──────── RAW DATA

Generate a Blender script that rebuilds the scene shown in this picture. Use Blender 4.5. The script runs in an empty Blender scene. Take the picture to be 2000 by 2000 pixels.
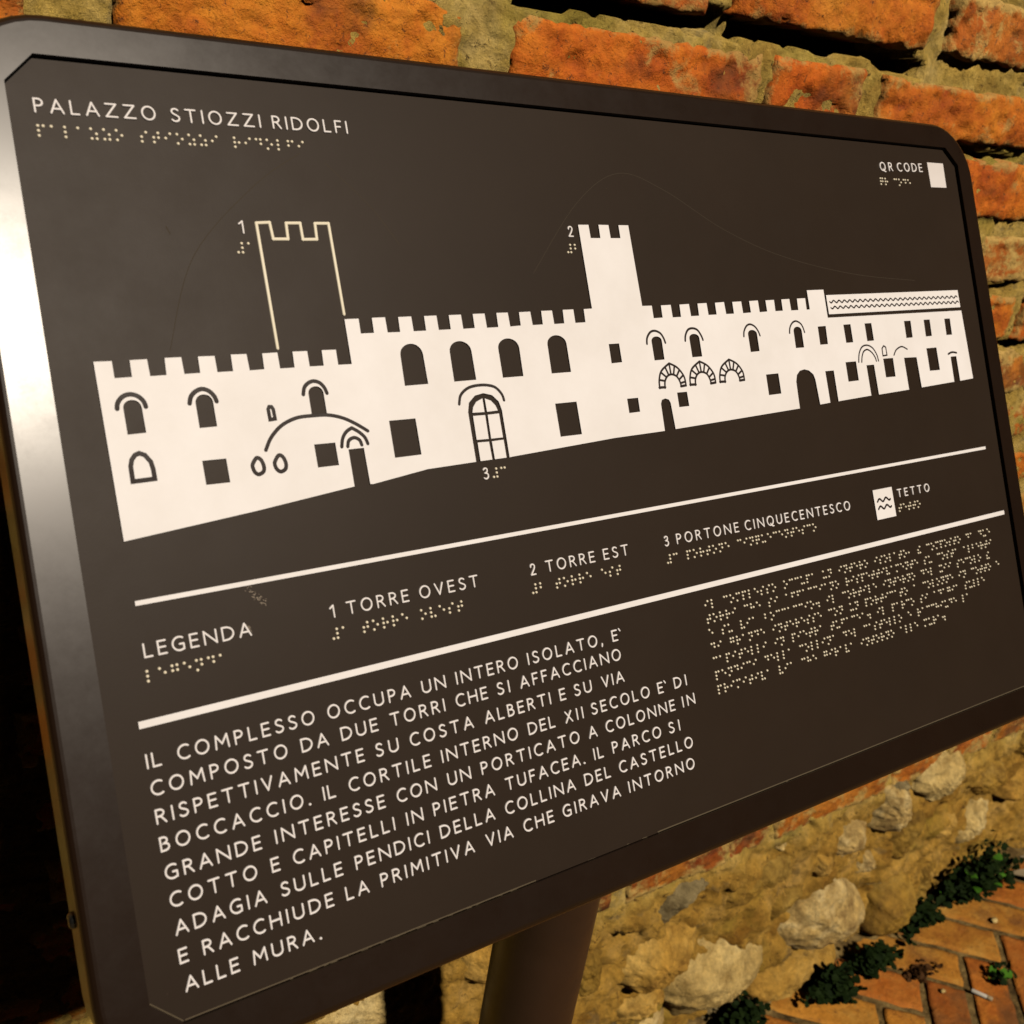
import bpy, math, random
import numpy as np
from mathutils import Matrix, Vector

# ------------------------------------------------------------------ camera, world, lamp, exposure
scene = bpy.context.scene
CAMH = 1.40
cam_d = bpy.data.cameras.new("camera")
cam = bpy.data.objects.new("camera", cam_d)
scene.collection.objects.link(cam)
_r = Vector((0.8302206, -0.5409706, 0.1344790))
_d = Vector((-0.1306026, -0.4233002, -0.8965266))
_f = Vector((0.5419195, 0.7267515, -0.4220847))
m = Matrix.Identity(4)
for i in range(3):
    m[i][0] = _r[i]; m[i][1] = -_d[i]; m[i][2] = -_f[i]
m[2][3] = CAMH
cam.matrix_world = m
cam_d.sensor_width = 36.0
cam_d.lens = 36.0
cam_d.clip_start = 0.02
cam_d.clip_end = 100
cam_d.dof.use_dof = True
cam_d.dof.focus_distance = 0.74
cam_d.dof.aperture_fstop = 12.5
scene.camera = cam
scene.render.resolution_x = 1024
scene.render.resolution_y = 1024

world = bpy.data.worlds.new("World")
scene.world = world
world.use_nodes = True
bg = world.node_tree.nodes["Background"]
bg.inputs[0].default_value = (1.0, 0.62, 0.32, 1)
bg.inputs[1].default_value = 0.0015

# one street lamp, behind and above the camera and a little to its right
LAMP = Vector((1.10, -5.25, CAMH + 5.35))
ld = bpy.data.lights.new("street_lamp", 'POINT')
ld.energy = 2800
ld.color = (1.0, 0.875, 0.72)
ld.shadow_soft_size = 0.16
lo = bpy.data.objects.new("street_lamp", ld)
scene.collection.objects.link(lo)
lo.location = LAMP

scene.cycles.diffuse_bounces = 0
scene.view_settings.view_transform = 'Standard'
scene.view_settings.look = 'None'
scene.view_settings.gamma = 1
scene.view_settings.use_curve_mapping = False
scene.view_settings.exposure = 0.0

C = scene.collection
random.seed(7)
rng = np.random.RandomState(7)

# ------------------------------------------------------------------ helpers
def setp(o, label=None, cat=None, group=None, kind=None):
    if label: o['label'] = label
    if cat: o['category'] = cat
    if group: o['group'] = group
    if kind: o['kind'] = kind
    return o

def empty(name, loc, label, cat, group=None):
    o = bpy.data.objects.new(name, None)
    C.objects.link(o); o.location = loc; o.empty_display_size = .05
    WP[o.name] = Vector(loc)
    return setp(o, label, cat, group)

WP = {}
def obj(name, verts, faces, mat, parent=None, smooth=False, origin=None):
    """one mesh object from world-space vertices; parented without rotation"""
    v = np.asarray(verts, dtype=float)
    org = Vector(origin) if origin is not None else Vector(v.mean(axis=0))
    me = bpy.data.meshes.new(name)
    me.from_pydata((v - np.array(org)).tolist(), [], faces if isinstance(faces, list) else faces.tolist())
    if smooth: me.polygons.foreach_set('use_smooth', [True] * len(me.polygons))
    me.materials.append(mat)
    me.update()
    o = bpy.data.objects.new(name, me)
    C.objects.link(o)
    place(o, org, parent)
    return o

def place(o, org, parent):
    org = Vector(org)
    WP[o.name] = org
    if parent is not None:
        o.parent = parent
        o.location = org - WP[parent.name]
    else:
        o.location = org

def hsh(ix, iy, iz, s):
    n = (ix * 374761393 + iy * 668265263 + iz * 2147483647 + s * 974711) & 0xffffffff
    n = ((n ^ (n >> 13)) * 1274126177) & 0xffffffff
    n = n ^ (n >> 16)
    return (n & 0xffff) / 65535.0 * 2 - 1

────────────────

**GIVEN REQUEST:**
Starting with the first line of the data above and ending with the line containing "bg.inputs[1].default_value = 0.0015", please restate every line exactly, leaving images out.

**COMPLETED TASK:**
Generate a Blender script that rebuilds the scene shown in this picture. Use Blender 4.5. The script runs in an empty Blender scene. Take the picture to be 2000 by 2000 pixels.
import bpy, math, random
import numpy as np
from mathutils import Matrix, Vector

# ------------------------------------------------------------------ camera, world, lamp, exposure
scene = bpy.context.scene
CAMH = 1.40
cam_d = bpy.data.cameras.new("camera")
cam = bpy.data.objects.new("camera", cam_d)
scene.collection.objects.link(cam)
_r = Vector((0.8302206, -0.5409706, 0.1344790))
_d = Vector((-0.1306026, -0.4233002, -0.8965266))
_f = Vector((0.5419195, 0.7267515, -0.4220847))
m = Matrix.Identity(4)
for i in range(3):
    m[i][0] = _r[i]; m[i][1] = -_d[i]; m[i][2] = -_f[i]
m[2][3] = CAMH
cam.matrix_world = m
cam_d.sensor_width = 36.0
cam_d.lens = 36.0
cam_d.clip_start = 0.02
cam_d.clip_end = 100
cam_d.dof.use_dof = True
cam_d.dof.focus_distance = 0.74
cam_d.dof.aperture_fstop = 12.5
scene.camera = cam
scene.render.resolution_x = 1024
scene.render.resolution_y = 1024

world = bpy.data.worlds.new("World")
scene.world = world
world.use_nodes = True
bg = world.node_tree.nodes["Background"]
bg.inputs[0].default_value = (1.0, 0.62, 0.32, 1)
bg.inputs[1].default_value = 0.0015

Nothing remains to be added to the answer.